WHAT THE TASK REQUIRES
Reproduce the material word for word; the images stay out.

DATA PROVIDED
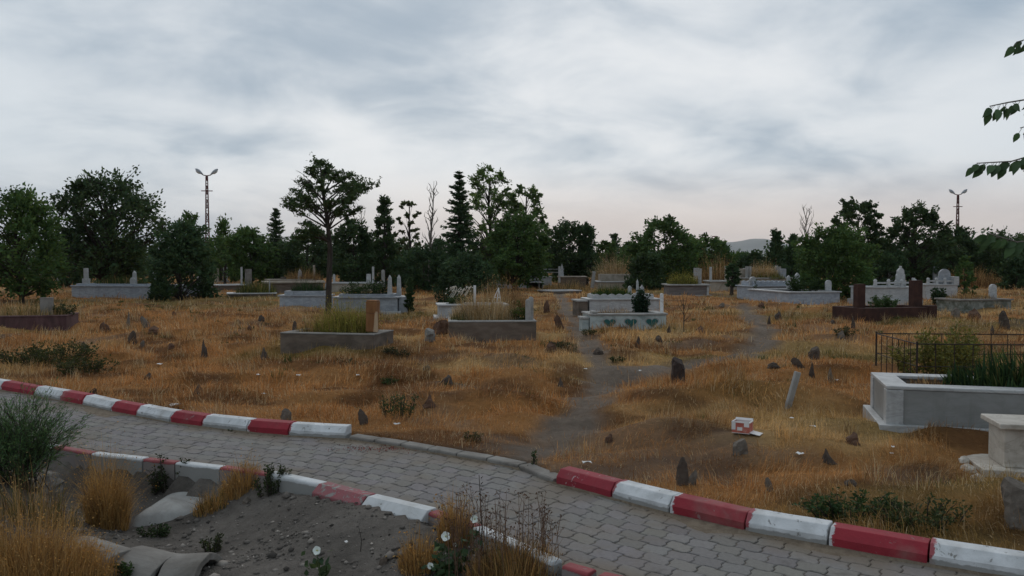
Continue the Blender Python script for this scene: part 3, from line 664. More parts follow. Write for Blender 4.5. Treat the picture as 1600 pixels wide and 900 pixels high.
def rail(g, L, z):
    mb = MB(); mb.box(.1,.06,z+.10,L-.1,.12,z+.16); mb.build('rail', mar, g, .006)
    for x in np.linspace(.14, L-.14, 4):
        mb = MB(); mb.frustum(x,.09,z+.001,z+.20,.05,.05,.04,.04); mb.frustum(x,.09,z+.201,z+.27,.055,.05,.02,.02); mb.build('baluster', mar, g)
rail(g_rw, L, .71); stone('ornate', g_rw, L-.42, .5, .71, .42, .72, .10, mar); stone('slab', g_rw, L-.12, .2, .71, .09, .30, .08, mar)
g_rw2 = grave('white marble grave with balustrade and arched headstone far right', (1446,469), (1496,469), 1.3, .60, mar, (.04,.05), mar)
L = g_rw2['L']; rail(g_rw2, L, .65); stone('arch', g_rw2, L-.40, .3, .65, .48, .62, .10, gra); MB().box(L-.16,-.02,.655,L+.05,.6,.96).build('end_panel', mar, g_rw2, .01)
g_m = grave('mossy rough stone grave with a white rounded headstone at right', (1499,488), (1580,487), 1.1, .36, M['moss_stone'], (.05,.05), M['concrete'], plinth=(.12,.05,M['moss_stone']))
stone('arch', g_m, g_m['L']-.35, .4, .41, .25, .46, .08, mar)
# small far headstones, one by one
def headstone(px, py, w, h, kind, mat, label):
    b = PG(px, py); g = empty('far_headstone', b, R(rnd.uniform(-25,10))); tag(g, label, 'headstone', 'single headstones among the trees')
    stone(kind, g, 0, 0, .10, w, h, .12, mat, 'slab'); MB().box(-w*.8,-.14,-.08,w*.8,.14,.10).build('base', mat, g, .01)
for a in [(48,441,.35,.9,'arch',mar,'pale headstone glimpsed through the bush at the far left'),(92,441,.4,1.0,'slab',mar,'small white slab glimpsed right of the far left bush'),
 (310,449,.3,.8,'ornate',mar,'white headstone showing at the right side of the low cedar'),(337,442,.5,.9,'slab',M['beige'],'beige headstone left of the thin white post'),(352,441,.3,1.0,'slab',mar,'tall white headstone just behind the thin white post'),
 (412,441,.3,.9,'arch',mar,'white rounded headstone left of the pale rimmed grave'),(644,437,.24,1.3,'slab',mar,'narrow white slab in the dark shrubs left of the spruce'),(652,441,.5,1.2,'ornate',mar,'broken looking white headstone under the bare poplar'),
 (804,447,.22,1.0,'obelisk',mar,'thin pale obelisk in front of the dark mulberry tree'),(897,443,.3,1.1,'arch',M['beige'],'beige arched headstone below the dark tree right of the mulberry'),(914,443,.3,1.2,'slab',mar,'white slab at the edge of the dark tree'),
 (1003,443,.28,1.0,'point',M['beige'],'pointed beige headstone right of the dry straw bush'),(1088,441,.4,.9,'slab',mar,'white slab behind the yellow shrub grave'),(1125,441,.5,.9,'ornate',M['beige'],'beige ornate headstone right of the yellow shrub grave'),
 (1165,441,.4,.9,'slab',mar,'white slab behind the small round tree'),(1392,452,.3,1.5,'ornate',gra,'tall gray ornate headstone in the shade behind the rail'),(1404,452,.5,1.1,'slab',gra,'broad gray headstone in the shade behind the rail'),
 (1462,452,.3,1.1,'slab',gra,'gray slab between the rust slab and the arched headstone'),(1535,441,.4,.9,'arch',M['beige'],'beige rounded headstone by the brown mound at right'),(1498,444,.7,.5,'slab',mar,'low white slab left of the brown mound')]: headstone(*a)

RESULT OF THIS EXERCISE
Continue the Blender Python script for this scene: part 3, from line 664. More parts follow. Write for Blender 4.5. Treat the picture as 1600 pixels wide and 900 pixels high.
def rail(g, L, z):
    mb = MB(); mb.box(.1,.06,z+.10,L-.1,.12,z+.16); mb.build('rail', mar, g, .006)
    for x in np.linspace(.14, L-.14, 4):
        mb = MB(); mb.frustum(x,.09,z+.001,z+.20,.05,.05,.04,.04); mb.frustum(x,.09,z+.201,z+.27,.055,.05,.02,.02); mb.build('baluster', mar, g)
rail(g_rw, L, .71); stone('ornate', g_rw, L-.42, .5, .71, .42, .72, .10, mar); stone('slab', g_rw, L-.12, .2, .71, .09, .30, .08, mar)
g_rw2 = grave('white marble grave with balustrade and arched headstone far right', (1446,469), (1496,469), 1.3, .60, mar, (.04,.05), mar)
L = g_rw2['L']; rail(g_rw2, L, .65); stone('arch', g_rw2, L-.40, .3, .65, .48, .62, .10, gra); MB().box(L-.16,-.02,.655,L+.05,.6,.96).build('end_panel', mar, g_rw2, .01)
g_m = grave('mossy rough stone grave with a white rounded headstone at right', (1499,488), (1580,487), 1.1, .36, M['moss_stone'], (.05,.05), M['concrete'], plinth=(.12,.05,M['moss_stone']))
stone('arch', g_m, g_m['L']-.35, .4, .41, .25, .46, .08, mar)
# small far headstones, one by one
def headstone(px, py, w, h, kind, mat, label):
    b = PG(px, py); g = empty('far_headstone', b, R(rnd.uniform(-25,10))); tag(g, label, 'headstone', 'single headstones among the trees')
    stone(kind, g, 0, 0, .10, w, h, .12, mat, 'slab'); MB().box(-w*.8,-.14,-.08,w*.8,.14,.10).build('base', mat, g, .01)
for a in [(48,441,.35,.9,'arch',mar,'pale headstone glimpsed through the bush at the far left'),(92,441,.4,1.0,'slab',mar,'small white slab glimpsed right of the far left bush'),
 (310,449,.3,.8,'ornate',mar,'white headstone showing at the right side of the low cedar'),(337,442,.5,.9,'slab',M['beige'],'beige headstone left of the thin white post'),(352,441,.3,1.0,'slab',mar,'tall white headstone just behind the thin white post'),
 (412,441,.3,.9,'arch',mar,'white rounded headstone left of the pale rimmed grave'),(644,437,.24,1.3,'slab',mar,'narrow white slab in the dark shrubs left of the spruce'),(652,441,.5,1.2,'ornate',mar,'broken looking white headstone under the bare poplar'),
 (804,447,.22,1.0,'obelisk',mar,'thin pale obelisk in front of the dark mulberry tree'),(897,443,.3,1.1,'arch',M['beige'],'beige arched headstone below the dark tree right of the mulberry'),(914,443,.3,1.2,'slab',mar,'white slab at the edge of the dark tree'),
 (1003,443,.28,1.0,'point',M['beige'],'pointed beige headstone right of the dry straw bush'),(1088,441,.4,.9,'slab',mar,'white slab behind the yellow shrub grave'),(1125,441,.5,.9,'ornate',M['beige'],'beige ornate headstone right of the yellow shrub grave'),
 (1165,441,.4,.9,'slab',mar,'white slab behind the small round tree'),(1392,452,.3,1.5,'ornate',gra,'tall gray ornate headstone in the shade behind the rail'),(1404,452,.5,1.1,'slab',gra,'broad gray headstone in the shade behind the rail'),
 (1462,452,.3,1.1,'slab',gra,'gray slab between the rust slab and the arched headstone'),(1535,441,.4,.9,'arch',M['beige'],'beige rounded headstone by the brown mound at right'),(1498,444,.7,.5,'slab',mar,'low white slab left of the brown mound')]: headstone(*a)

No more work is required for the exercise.